## Start

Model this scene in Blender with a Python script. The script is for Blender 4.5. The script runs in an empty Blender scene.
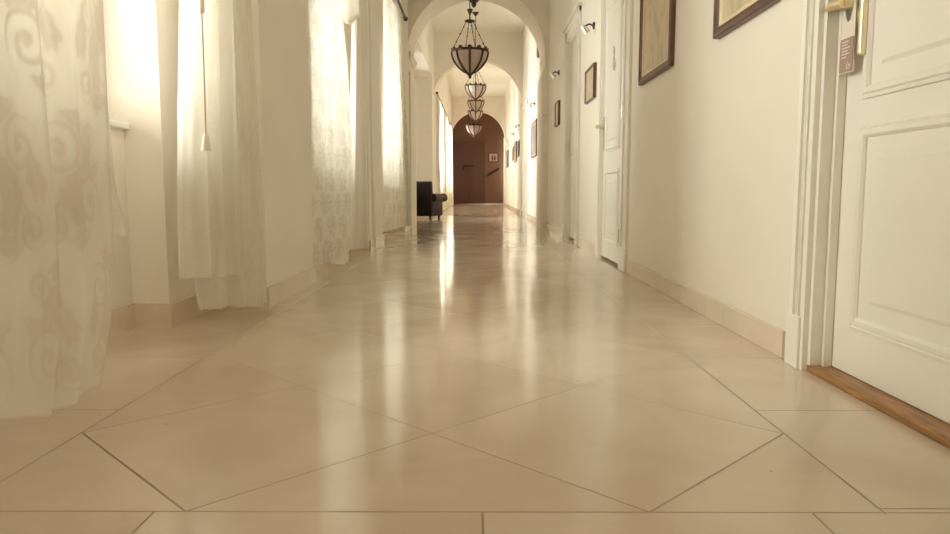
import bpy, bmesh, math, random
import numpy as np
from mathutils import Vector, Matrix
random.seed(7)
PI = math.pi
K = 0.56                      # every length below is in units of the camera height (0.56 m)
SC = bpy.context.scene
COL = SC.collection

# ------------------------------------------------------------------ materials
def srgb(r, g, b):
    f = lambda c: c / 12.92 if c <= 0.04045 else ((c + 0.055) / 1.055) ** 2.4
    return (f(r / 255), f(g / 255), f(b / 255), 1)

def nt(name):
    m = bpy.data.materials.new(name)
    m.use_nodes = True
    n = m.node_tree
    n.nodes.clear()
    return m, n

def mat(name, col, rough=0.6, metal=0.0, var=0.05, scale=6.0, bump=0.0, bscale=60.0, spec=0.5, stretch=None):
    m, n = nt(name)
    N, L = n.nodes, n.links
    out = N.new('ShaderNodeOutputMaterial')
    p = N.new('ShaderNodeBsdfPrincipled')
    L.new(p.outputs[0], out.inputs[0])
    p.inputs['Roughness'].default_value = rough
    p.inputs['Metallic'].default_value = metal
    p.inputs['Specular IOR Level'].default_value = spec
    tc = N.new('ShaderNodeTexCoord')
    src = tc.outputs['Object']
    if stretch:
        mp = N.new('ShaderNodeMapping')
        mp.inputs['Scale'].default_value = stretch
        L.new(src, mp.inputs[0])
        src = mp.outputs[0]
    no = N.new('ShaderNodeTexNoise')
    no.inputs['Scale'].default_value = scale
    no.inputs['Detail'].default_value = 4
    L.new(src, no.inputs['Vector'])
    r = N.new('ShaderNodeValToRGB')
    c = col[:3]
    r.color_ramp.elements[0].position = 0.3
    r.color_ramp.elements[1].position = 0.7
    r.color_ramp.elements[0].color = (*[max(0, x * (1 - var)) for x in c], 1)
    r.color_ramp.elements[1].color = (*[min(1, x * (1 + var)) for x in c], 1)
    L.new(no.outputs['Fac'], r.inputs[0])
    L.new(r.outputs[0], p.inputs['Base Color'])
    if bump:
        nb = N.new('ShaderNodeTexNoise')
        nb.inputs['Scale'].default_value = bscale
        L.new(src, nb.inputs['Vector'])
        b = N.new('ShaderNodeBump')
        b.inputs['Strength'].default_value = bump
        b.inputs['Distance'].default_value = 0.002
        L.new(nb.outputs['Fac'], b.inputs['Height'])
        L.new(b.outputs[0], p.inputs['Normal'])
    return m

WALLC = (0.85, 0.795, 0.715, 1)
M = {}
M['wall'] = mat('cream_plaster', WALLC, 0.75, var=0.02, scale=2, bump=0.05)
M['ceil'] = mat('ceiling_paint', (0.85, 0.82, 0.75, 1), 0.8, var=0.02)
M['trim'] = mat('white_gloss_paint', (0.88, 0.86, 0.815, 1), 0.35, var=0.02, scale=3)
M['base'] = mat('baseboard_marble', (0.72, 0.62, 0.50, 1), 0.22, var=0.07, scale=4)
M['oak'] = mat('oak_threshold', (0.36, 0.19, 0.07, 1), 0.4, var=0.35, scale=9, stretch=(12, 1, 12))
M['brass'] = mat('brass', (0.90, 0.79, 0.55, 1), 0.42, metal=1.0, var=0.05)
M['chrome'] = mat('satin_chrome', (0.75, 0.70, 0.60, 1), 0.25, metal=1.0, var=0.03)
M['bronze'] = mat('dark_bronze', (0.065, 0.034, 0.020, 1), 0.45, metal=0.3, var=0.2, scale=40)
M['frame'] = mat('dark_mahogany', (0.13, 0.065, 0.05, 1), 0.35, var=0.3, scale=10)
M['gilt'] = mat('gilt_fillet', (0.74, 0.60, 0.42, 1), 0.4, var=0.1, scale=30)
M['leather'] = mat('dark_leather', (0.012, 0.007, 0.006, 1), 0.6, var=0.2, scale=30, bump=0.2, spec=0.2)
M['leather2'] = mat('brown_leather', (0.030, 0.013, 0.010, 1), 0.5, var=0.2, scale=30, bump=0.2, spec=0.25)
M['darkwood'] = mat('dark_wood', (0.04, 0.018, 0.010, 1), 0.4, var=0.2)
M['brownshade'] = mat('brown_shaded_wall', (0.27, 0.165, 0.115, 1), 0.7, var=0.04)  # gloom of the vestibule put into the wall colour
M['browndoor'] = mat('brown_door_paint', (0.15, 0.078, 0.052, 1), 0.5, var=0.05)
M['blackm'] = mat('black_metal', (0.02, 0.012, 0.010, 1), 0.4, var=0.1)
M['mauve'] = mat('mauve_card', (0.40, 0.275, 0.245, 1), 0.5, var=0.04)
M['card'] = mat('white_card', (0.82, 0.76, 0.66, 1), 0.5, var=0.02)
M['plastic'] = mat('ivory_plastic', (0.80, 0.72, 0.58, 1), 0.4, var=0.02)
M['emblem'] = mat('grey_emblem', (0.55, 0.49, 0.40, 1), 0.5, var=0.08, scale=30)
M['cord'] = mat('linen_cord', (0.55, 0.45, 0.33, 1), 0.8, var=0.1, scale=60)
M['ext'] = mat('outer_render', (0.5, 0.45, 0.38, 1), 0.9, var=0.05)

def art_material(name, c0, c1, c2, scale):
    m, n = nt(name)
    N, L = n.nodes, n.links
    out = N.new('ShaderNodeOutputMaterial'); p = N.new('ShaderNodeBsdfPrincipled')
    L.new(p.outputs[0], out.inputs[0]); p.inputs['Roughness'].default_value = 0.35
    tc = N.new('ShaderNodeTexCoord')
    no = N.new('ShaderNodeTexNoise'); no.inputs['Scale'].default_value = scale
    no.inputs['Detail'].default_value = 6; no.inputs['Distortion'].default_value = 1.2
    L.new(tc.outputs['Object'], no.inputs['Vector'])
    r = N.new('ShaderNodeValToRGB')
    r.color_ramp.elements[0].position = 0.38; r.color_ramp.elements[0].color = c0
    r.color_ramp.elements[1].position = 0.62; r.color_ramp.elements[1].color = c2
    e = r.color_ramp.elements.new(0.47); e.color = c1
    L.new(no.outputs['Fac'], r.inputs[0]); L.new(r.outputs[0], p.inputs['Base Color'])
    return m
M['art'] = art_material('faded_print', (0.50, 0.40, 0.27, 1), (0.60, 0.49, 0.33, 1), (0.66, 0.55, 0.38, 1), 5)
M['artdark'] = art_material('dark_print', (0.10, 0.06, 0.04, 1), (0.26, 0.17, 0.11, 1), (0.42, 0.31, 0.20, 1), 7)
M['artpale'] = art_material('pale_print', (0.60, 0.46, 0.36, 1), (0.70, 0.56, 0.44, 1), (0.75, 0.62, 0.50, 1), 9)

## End
## Start

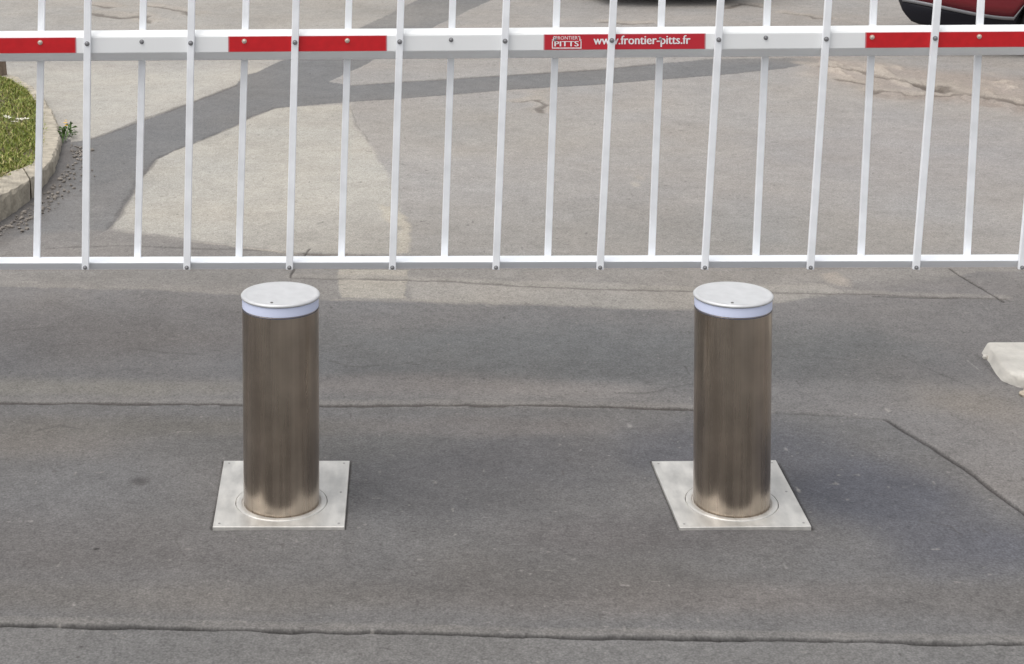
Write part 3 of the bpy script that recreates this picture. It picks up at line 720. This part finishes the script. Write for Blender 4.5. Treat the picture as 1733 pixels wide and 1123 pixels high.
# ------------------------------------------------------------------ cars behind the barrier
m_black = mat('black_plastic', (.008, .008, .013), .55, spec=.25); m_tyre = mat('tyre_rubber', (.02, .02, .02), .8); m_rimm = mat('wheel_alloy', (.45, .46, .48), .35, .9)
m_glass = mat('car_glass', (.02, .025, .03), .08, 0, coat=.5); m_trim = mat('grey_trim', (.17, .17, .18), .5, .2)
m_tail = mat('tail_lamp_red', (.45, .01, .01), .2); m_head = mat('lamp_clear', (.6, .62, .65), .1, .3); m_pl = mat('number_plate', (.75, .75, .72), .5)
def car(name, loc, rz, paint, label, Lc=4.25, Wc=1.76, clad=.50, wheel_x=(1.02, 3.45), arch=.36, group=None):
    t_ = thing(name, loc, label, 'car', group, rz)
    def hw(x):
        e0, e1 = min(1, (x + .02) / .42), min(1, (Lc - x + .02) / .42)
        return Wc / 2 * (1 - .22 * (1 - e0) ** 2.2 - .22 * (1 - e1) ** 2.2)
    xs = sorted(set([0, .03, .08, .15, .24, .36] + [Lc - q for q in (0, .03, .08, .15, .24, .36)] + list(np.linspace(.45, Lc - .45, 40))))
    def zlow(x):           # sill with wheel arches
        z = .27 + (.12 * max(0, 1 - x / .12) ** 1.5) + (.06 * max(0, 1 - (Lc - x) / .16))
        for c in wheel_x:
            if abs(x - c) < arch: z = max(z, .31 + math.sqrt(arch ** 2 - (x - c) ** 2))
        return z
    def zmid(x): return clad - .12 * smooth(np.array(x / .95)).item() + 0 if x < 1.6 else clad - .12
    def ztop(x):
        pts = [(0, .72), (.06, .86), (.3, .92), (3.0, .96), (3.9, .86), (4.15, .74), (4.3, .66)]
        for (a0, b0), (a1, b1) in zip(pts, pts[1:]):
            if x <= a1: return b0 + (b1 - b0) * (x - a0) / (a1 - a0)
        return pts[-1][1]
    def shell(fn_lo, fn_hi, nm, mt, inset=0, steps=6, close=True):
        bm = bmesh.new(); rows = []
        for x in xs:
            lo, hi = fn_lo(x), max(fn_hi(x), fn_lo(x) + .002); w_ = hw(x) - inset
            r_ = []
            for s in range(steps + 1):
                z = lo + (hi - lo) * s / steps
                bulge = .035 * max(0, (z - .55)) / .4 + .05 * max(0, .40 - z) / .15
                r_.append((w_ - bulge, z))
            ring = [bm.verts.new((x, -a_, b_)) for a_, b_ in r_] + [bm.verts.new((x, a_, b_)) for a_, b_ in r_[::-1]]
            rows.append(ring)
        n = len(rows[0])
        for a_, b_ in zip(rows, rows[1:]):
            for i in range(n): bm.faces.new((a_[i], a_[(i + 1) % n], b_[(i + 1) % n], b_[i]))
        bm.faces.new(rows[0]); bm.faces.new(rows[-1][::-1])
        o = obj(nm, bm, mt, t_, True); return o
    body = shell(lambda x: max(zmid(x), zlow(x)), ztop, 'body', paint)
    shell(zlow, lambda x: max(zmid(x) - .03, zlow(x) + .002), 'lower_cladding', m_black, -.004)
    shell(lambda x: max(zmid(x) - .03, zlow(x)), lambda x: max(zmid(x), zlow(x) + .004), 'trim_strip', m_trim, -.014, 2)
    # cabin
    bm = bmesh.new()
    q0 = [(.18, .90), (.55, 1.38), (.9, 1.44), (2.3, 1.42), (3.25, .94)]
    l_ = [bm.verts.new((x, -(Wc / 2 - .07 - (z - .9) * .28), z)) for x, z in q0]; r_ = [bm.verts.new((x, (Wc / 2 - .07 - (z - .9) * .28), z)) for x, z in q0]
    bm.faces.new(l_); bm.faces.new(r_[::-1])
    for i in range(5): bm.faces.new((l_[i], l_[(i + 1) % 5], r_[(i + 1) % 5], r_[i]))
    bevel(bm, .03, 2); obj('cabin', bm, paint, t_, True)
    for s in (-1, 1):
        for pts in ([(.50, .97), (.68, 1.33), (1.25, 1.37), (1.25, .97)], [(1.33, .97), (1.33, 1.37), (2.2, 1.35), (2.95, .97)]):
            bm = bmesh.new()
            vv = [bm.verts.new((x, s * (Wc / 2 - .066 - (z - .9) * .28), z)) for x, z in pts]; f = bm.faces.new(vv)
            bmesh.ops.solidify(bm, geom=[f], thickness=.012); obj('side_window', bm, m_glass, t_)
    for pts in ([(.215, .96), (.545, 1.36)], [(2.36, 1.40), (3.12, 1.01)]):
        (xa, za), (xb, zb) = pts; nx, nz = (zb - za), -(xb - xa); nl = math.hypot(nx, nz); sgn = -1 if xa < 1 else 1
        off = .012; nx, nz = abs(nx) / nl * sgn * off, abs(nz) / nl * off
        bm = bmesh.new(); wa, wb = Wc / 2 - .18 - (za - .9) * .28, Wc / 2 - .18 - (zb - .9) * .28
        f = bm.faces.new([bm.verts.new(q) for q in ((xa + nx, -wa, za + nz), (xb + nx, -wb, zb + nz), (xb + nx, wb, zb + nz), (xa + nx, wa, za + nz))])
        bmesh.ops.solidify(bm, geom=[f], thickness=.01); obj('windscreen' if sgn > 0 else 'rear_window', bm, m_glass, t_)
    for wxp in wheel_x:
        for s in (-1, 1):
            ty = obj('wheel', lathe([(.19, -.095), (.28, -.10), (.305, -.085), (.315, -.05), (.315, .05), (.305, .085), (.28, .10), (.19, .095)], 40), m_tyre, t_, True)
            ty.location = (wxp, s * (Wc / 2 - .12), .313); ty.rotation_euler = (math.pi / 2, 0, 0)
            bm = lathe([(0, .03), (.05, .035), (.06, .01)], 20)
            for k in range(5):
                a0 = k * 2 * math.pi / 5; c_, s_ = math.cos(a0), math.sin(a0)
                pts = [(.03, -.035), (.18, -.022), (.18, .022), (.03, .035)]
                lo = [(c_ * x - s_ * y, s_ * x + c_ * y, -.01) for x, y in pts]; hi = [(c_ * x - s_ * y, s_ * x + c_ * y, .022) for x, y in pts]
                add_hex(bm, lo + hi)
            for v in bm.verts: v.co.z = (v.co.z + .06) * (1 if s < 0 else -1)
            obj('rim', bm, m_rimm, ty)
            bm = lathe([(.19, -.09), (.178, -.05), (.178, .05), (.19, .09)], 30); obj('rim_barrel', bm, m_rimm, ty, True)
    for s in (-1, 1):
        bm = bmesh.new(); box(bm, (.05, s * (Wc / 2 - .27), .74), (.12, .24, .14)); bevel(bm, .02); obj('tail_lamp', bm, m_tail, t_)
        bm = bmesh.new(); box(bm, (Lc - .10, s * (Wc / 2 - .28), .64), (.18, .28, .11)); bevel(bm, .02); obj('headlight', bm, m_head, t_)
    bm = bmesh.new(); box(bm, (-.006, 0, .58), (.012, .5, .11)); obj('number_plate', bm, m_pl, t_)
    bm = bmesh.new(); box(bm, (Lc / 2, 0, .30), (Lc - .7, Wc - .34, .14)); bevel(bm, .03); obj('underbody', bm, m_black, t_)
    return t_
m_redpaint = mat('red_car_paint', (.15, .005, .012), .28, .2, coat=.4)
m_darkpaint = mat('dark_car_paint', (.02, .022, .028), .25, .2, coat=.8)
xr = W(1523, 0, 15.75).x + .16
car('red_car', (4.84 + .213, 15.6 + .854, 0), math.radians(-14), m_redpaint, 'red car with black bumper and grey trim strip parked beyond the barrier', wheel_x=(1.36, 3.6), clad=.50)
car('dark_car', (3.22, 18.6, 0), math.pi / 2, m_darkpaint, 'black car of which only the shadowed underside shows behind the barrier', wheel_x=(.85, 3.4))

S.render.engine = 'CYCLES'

## End
## Start

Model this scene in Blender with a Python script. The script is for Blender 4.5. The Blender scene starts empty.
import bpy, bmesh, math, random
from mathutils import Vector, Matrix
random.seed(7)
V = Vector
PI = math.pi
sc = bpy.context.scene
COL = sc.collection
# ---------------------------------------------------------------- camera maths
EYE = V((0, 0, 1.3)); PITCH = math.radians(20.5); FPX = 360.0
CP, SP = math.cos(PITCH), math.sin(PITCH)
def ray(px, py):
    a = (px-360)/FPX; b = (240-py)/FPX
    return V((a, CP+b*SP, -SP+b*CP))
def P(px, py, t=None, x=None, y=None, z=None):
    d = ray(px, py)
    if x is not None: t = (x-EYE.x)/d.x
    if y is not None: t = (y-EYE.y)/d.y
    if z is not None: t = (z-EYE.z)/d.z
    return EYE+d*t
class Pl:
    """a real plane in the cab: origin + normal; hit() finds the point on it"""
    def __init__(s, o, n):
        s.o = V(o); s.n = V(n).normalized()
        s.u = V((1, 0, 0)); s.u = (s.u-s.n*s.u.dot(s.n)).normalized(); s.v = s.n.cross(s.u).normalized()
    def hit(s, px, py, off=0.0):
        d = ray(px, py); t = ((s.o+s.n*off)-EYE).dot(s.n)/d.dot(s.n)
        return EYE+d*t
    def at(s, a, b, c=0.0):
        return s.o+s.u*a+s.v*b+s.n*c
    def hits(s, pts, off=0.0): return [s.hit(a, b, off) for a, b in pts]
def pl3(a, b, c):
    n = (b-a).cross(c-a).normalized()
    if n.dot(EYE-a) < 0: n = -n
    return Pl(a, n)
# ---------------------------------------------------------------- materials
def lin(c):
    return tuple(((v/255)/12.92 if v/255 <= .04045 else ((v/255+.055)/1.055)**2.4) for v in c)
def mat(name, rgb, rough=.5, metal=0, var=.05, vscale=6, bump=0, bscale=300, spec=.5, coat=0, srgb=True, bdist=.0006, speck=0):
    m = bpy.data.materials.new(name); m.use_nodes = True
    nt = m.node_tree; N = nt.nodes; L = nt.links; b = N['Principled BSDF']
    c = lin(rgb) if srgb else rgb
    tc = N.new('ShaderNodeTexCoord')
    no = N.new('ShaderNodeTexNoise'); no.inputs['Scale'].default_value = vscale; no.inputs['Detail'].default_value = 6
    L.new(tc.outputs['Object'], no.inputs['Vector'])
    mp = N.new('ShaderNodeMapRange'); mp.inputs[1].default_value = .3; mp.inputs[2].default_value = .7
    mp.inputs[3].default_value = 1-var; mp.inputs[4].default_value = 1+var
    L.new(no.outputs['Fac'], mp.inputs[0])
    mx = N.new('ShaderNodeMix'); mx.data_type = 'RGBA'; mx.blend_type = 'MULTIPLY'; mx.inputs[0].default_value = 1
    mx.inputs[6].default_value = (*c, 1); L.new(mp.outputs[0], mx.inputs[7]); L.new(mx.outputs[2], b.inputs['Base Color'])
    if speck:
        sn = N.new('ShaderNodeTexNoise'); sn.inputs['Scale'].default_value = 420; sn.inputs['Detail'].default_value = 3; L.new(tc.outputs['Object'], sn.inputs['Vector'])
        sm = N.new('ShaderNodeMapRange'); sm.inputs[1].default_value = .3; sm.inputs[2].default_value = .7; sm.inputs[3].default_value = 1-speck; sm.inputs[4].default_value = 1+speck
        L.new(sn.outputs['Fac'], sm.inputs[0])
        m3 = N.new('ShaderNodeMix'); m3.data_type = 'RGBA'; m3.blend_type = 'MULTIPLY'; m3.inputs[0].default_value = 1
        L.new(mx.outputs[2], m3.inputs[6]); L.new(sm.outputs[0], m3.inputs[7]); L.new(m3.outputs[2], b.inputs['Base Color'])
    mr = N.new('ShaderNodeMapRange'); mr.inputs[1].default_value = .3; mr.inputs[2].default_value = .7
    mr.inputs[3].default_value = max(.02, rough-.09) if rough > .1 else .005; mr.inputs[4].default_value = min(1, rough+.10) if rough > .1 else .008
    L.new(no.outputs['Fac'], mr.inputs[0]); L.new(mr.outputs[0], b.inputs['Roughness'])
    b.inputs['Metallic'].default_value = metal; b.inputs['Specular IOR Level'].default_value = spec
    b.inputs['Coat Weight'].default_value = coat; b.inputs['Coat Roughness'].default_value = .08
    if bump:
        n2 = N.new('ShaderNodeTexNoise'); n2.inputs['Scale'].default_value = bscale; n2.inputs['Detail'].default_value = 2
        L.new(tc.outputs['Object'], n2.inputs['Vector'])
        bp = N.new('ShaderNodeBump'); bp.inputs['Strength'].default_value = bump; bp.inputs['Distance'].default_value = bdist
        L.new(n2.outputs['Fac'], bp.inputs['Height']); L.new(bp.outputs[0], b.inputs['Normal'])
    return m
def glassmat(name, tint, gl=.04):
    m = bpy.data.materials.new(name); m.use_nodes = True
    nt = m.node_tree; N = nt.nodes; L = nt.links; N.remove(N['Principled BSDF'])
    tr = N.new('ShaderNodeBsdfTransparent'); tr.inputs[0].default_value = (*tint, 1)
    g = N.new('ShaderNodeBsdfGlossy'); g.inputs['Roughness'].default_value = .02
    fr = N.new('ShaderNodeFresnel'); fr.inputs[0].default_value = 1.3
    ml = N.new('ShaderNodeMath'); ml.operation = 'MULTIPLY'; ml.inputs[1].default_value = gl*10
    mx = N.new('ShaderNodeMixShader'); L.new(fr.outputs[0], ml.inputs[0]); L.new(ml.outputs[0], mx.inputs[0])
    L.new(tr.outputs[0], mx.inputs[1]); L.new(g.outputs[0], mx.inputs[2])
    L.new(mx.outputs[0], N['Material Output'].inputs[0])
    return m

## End

Your copy should hold only the lines from the one containing "empty Blender scene." through the one containing "return m, n", word for word, with no pictures.

--- FULL SOLUTION ---
Model this scene in Blender with a Python script. The script is for Blender 4.5. The script runs in an empty Blender scene.
import bpy, bmesh, math, random
import numpy as np
from mathutils import Vector, Matrix
random.seed(7)
PI = math.pi
K = 0.56                      # every length below is in units of the camera height (0.56 m)
SC = bpy.context.scene
COL = SC.collection

# ------------------------------------------------------------------ materials
def srgb(r, g, b):
    f = lambda c: c / 12.92 if c <= 0.04045 else ((c + 0.055) / 1.055) ** 2.4
    return (f(r / 255), f(g / 255), f(b / 255), 1)

def nt(name):
    m = bpy.data.materials.new(name)
    m.use_nodes = True
    n = m.node_tree
    n.nodes.clear()
    return m, n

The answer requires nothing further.